At the time, my nights and weekends were consumed with trying to break into the movie business as a screenwriter.
Suddenly I was broke and on the street. I thought, “Much as I’m terrified of it, I have to start my own business.”
I’ll be a freelancer. I’ll write ads for hire.
I remember vividly sitting down with a friend who was a bookkeeper, as she instructed me in how to set up a DBA—“Doing Business As”—and how to keep my accounting books. She taught me the old-fashioned way, with a pencil and a columnar pad. I still do it that way.
I named my new business ADS2GO. I designed stationery and even had a logo—a California license plate with ADS2GO on it.

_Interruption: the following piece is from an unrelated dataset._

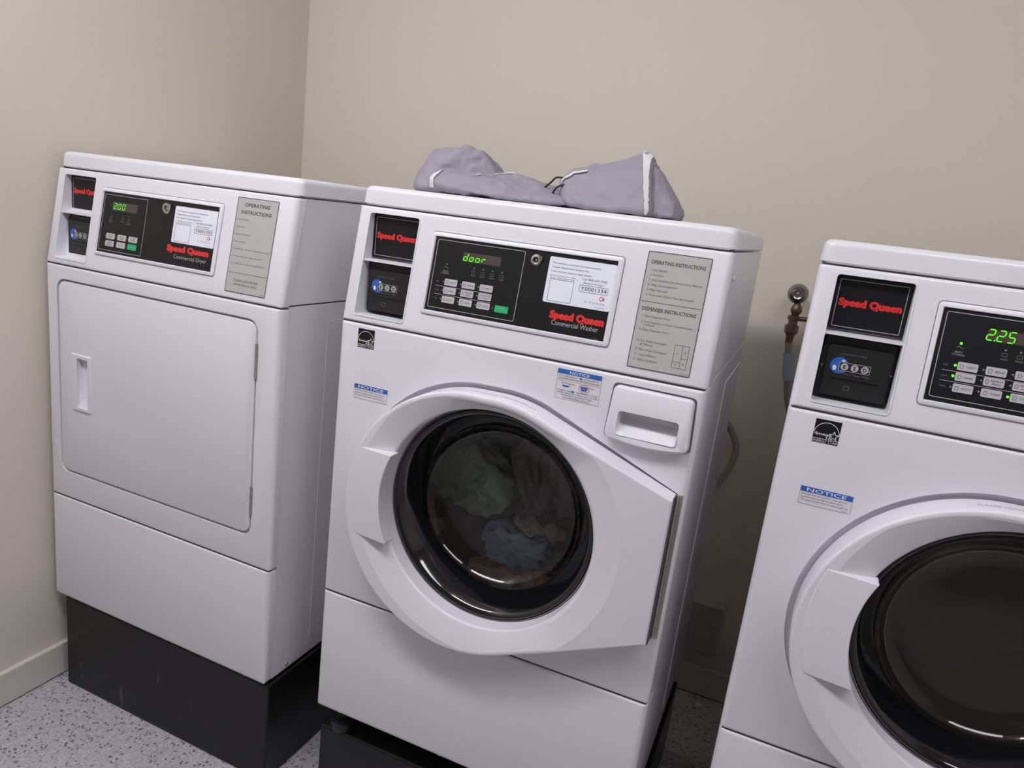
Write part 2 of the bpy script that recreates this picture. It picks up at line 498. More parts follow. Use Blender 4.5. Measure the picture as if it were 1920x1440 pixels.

All my life, I had worked for other people. I always had a boss. I was always an employee.
It was terrifying to get out and hustle. I hated it. I hate it to this day. But I had a movie-writing dream. I had to support it somehow.
I was in my late forties when I started, with massive trepidation, that little one-man business. I still face all such enterprises with the same trepidation (read: RESISTANCE). But that modest success got me out of the “employee” mindset. It laid the foundation for becoming—and thinking and acting like—an artist and an entrepreneur.